Aquilo que se seguirá ao (re)lançamento deste urgente e importante debate, nenhum de nós tem hoje em dia o direito de ignorar. Decerto os “guardiões da regulação ético-social”, acolitados por uma tropa de comentadores e “especialistas” com ligações umbilicais às denominadas “fontes próximas dos processos” (e cuja ligação íntima ao Ministério Público se procura justificar com o argumento da fraca sanção jurídica e política aplicada aos prevaricadores e da consequente necessidade de uma “sanção pública”…), logo tratarão de apregoar aos quatro ventos a velha cantilena da “enorme pressão e crítica sobre investigações em curso, com protagonistas e responsáveis políticos a manifestarem uma clara vontade de conformar a actuação do Ministério Público a uma espécie de tutela política” (como afirmou, ipsis verbis, Adão Carvalho, o anterior Presidente do Sindicato do Ministério Público no XIII Congresso).
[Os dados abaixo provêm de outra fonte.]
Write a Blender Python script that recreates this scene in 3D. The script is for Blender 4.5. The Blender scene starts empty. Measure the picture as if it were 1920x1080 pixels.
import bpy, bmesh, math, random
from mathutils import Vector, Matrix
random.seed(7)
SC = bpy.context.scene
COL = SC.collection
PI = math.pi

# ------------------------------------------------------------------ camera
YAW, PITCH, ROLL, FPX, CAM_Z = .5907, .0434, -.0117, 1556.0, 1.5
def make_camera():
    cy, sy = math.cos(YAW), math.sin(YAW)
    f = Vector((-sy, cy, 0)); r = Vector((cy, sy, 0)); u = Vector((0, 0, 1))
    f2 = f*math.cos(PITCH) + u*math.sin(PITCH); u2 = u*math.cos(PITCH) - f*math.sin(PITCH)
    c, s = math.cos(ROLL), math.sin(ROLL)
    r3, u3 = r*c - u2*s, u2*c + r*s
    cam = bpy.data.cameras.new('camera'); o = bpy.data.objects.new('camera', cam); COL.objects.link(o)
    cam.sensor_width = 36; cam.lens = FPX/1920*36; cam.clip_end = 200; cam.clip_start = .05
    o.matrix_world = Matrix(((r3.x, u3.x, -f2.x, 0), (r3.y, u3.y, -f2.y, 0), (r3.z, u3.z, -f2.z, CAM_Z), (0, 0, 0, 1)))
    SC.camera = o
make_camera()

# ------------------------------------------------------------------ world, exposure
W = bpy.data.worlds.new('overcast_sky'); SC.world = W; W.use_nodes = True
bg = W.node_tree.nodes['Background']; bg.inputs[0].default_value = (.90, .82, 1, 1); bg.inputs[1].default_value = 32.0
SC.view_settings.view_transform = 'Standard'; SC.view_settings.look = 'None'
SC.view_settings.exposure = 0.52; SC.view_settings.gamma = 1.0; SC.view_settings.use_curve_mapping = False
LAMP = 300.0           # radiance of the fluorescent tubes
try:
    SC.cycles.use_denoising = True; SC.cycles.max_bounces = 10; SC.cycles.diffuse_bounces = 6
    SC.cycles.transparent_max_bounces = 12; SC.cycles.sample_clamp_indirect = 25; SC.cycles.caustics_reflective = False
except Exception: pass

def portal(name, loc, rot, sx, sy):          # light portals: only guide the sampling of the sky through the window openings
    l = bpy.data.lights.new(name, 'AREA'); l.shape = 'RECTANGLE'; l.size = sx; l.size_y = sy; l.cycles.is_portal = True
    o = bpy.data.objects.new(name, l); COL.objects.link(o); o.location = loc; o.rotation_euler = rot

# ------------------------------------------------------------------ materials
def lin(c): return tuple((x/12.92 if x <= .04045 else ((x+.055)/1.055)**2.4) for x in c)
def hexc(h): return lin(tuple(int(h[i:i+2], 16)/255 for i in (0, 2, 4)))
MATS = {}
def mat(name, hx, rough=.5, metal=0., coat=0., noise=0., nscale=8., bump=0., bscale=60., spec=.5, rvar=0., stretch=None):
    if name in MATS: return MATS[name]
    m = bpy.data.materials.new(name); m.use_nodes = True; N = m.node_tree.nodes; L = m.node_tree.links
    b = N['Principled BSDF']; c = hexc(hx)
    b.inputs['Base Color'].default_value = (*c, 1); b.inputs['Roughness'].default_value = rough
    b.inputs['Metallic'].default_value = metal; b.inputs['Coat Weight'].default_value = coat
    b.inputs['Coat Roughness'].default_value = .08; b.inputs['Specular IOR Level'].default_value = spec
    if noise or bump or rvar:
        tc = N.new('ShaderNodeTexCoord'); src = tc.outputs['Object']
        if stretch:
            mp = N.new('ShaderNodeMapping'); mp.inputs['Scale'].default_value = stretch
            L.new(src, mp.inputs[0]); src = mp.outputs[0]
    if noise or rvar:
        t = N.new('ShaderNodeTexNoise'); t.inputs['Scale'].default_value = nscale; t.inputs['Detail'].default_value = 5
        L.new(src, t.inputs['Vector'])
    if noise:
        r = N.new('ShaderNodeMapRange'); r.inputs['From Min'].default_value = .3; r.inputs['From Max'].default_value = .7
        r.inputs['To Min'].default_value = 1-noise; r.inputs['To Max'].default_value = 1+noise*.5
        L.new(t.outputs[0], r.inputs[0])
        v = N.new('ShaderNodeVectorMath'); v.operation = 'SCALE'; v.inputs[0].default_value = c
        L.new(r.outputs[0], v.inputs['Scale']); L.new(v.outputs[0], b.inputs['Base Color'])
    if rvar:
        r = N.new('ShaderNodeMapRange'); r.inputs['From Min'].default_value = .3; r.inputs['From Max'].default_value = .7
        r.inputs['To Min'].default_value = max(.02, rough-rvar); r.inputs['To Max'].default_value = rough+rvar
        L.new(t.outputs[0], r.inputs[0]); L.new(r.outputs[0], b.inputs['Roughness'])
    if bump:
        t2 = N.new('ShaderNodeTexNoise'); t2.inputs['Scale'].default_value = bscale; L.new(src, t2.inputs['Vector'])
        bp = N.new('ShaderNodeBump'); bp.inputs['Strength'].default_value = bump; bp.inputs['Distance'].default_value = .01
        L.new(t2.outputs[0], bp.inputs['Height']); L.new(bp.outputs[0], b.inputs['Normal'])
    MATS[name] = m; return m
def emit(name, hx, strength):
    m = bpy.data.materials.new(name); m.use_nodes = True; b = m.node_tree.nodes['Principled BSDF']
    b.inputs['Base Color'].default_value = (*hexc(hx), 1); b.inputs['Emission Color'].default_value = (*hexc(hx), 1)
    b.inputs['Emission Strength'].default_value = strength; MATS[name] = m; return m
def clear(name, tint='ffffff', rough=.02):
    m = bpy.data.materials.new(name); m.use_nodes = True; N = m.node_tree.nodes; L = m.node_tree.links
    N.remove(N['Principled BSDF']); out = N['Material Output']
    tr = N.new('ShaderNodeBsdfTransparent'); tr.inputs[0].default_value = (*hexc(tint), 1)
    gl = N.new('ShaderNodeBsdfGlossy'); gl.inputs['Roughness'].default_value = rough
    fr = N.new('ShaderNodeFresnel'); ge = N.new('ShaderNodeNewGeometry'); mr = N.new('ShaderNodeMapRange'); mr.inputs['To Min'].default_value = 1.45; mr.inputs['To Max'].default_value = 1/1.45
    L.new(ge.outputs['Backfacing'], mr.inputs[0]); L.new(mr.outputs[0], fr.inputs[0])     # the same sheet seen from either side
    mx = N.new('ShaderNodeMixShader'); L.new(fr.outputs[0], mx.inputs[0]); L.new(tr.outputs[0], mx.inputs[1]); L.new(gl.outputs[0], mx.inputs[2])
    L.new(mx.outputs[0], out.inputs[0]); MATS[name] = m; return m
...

E até pode mesmo suceder, é claro que por mera “coincidência”, que algum dos críticos seja entretanto objecto de uma busca, de uma detenção ou de uma “notícia” com a alegada transcrição de uma escuta ou de declarações de alguém…
Mas, na verdade, só há uma forma de responder adequadamente a este ambiente de verdadeira e intolerável chantagem: não ceder! Vamos, pois, a esse debate, com seriedade, responsabilidade, e sobretudo com a firmeza que a defesa dos mais básicos princípios democráticos nos impõe a todos!
António Garcia Pereira
[1] Art.º 20.º da Constituição da República Portuguesa.
[2] Por força do art.º 2.º da Constituição.
[3] Desde logo com o Dec.-Lei 605/75, de 3/11.
[4] Lei nº 38/78, de 5/7.
[5] Art.º 219º, nº. 1 da Constituição.